Si creciste escuchando a tu madre quejarse de su cuerpo frente al espejo, minimizando su belleza o rechazando partes de sí misma, es probable que, sin ser consciente, hayas aprendido a hacer lo mismo.
Puede ser que se criticara a sí misma y por ello aprendiste a mirarte con dureza, si se preocupaba en exceso con la dieta o con «arreglarse» para ser aceptada, entonces entendiste que tu valor dependía de la apariencia.
Cuando decía, por ejemplo: «qué gorda estoy», no solo hablaba de ella, estaba sentando las bases de un diálogo interno que, con los años, se convertiría en el tuyo. Y claro, todo esto afecta directamente a la autoestima corporal, hace que nos volvemos más autocríticas, inseguras y desconectadas de nuestro cuerpo.

No se trata de culpar a nuestras madres, porque ellas también heredaron estos mensajes de sus propias madres, y de una sociedad que lleva generaciones ejerciendo presión sobre el cuerpo y la apariencia de las mujeres.

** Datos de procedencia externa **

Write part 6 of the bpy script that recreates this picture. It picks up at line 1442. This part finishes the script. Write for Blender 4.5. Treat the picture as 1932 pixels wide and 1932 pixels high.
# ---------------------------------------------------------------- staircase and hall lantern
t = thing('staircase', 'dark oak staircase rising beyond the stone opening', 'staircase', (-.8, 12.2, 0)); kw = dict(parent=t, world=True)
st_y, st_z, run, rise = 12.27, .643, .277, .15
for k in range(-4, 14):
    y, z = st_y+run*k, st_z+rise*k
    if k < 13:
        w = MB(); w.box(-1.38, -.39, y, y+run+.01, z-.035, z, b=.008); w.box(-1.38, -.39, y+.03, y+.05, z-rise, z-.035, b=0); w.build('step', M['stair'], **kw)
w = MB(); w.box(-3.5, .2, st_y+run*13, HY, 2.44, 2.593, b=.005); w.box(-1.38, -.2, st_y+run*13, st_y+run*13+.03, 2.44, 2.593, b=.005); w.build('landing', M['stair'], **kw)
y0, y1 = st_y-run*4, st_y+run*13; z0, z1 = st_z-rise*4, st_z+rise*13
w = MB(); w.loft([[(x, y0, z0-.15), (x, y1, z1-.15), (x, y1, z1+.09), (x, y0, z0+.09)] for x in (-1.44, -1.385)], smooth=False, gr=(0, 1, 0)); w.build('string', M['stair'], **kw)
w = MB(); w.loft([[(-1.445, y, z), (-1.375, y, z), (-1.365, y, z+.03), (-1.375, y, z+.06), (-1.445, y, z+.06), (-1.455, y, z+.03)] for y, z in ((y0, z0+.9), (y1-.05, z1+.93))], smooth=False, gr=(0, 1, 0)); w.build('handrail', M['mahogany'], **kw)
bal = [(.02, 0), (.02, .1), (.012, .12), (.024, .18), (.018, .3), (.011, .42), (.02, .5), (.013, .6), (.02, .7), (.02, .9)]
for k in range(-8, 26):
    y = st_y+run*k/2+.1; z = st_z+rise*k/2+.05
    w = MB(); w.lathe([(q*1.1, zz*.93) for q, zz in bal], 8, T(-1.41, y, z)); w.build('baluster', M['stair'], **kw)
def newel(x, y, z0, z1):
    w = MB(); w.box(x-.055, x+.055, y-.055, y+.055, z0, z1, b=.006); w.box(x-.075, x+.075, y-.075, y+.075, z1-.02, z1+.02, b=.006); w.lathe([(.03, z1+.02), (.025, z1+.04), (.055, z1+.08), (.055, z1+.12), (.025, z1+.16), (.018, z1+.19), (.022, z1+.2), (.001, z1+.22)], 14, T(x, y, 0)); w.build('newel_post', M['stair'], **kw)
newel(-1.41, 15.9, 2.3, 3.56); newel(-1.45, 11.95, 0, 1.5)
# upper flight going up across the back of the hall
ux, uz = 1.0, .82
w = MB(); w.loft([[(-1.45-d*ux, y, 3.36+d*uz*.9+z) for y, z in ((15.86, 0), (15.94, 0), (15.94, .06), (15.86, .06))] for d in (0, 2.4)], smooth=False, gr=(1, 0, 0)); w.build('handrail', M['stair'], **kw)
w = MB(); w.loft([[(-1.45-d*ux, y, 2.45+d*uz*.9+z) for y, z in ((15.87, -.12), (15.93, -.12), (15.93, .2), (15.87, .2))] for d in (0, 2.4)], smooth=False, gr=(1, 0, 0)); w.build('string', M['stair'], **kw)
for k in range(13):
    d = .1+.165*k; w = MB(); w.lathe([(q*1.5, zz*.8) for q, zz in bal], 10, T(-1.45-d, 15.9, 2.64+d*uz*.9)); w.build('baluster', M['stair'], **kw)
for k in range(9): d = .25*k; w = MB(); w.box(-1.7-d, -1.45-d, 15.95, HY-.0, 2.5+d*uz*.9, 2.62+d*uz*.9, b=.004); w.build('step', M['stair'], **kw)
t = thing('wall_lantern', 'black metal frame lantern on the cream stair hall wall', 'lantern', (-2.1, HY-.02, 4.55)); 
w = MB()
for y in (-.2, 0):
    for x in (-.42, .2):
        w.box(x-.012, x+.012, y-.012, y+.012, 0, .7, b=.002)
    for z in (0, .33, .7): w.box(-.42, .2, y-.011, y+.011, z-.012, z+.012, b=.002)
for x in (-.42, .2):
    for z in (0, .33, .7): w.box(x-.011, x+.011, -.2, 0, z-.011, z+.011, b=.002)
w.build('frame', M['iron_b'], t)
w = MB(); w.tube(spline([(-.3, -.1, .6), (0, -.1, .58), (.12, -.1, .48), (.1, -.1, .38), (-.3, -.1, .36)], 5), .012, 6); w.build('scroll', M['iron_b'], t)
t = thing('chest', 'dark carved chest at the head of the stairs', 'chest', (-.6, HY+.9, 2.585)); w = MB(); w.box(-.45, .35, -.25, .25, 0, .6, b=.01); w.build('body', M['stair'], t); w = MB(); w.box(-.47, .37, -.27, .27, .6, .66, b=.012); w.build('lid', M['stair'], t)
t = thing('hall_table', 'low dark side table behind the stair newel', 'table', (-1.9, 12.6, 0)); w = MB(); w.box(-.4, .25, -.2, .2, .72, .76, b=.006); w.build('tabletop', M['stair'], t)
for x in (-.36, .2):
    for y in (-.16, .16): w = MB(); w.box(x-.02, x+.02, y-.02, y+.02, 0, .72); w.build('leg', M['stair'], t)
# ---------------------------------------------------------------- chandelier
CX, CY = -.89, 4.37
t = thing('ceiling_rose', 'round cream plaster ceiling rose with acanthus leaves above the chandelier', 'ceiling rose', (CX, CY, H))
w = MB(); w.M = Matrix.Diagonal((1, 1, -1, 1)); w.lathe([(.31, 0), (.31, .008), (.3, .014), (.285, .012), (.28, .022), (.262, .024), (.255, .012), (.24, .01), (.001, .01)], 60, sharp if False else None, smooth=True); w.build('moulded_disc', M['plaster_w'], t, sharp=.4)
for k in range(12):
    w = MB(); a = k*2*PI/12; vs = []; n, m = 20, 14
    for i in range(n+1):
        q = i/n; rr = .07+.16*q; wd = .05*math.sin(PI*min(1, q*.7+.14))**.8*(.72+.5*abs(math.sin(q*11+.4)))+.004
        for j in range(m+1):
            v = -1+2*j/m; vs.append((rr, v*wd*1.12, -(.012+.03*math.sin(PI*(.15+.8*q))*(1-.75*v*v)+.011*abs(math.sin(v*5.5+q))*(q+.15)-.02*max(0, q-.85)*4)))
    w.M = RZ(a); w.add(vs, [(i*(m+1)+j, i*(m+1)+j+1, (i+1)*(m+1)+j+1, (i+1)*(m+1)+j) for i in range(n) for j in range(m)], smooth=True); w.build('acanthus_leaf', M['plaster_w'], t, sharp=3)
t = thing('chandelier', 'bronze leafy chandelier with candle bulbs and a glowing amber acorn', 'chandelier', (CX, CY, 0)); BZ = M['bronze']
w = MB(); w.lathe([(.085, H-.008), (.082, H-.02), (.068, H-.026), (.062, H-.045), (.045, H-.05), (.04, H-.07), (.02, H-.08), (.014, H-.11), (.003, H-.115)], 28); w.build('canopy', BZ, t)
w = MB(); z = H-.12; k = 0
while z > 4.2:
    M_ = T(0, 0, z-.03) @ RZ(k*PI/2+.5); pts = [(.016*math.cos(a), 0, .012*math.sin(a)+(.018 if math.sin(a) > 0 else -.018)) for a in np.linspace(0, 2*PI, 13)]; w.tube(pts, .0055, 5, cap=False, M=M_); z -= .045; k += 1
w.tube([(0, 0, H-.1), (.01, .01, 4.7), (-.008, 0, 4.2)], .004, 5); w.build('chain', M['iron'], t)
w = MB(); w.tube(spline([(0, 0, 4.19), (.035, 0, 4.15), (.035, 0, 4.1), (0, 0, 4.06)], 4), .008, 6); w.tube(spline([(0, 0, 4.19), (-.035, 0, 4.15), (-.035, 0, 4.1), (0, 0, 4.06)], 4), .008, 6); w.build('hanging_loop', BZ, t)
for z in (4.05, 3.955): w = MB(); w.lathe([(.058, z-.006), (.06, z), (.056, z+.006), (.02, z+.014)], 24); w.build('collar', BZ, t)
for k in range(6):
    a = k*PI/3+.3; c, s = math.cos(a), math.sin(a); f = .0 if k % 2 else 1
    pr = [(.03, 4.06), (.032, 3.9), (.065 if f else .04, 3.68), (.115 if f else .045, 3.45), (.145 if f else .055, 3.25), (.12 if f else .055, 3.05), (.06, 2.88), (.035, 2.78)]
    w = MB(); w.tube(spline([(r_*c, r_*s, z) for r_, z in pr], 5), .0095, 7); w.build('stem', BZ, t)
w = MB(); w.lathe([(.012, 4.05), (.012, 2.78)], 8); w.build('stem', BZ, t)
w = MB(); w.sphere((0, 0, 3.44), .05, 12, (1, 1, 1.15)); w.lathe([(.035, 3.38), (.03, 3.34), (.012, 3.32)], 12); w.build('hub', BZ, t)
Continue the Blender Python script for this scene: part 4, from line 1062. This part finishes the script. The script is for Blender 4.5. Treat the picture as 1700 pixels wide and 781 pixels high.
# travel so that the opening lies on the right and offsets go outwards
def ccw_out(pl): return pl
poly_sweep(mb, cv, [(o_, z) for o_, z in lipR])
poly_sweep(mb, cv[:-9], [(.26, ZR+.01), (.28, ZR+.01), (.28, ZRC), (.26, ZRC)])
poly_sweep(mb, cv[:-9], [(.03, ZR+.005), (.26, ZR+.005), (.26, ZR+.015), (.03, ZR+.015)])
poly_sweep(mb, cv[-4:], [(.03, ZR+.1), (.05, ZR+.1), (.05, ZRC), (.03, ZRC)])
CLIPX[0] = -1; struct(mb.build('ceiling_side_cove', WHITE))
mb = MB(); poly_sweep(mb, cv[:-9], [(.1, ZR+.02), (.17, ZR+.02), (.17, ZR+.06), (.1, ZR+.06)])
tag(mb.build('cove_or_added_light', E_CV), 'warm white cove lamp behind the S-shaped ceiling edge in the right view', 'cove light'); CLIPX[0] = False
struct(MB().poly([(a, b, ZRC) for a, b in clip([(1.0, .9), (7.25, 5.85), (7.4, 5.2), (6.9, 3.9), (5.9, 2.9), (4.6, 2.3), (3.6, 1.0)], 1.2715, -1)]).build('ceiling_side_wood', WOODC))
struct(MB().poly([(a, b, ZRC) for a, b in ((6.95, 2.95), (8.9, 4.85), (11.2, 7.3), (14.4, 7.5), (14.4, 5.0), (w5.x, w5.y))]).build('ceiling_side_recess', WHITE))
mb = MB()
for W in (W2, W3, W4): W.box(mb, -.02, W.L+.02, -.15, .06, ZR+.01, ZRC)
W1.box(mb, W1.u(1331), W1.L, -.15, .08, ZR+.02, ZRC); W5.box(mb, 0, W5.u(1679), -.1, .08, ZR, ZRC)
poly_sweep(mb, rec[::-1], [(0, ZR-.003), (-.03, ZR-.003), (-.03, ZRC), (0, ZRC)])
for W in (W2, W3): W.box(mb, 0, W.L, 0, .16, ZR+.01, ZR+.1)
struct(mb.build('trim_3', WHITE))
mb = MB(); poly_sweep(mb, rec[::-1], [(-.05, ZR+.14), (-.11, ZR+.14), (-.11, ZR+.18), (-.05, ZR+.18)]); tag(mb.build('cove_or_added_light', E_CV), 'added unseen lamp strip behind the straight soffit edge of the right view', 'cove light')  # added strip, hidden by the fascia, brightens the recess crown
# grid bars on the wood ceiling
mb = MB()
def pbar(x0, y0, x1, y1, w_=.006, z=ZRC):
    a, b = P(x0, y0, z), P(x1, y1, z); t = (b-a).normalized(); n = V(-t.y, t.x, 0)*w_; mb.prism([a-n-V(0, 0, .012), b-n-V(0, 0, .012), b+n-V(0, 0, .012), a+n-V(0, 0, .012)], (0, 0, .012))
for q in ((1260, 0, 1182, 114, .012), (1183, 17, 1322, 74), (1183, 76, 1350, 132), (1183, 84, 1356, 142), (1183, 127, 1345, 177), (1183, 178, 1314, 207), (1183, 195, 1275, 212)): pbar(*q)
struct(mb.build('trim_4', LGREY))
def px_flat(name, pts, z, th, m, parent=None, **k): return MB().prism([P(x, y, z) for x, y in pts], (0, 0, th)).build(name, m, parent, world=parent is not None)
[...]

Pero sí podemos romper el ciclo; observando nuestro dialogo interno, cuestionándolo y eligiendo conscientemente cómo queremos hablarnos a nosotras mismas y a las niñas que nos rodean.
Podemos empezar a mirarnos con más amabilidad, entender que nuestra valía no está en cómo nos vemos, sino en quiénes somos, que nuestro cuerpo es un regalo y que nunca fue el problema, el problema es como nos enseñaron a percibirlo.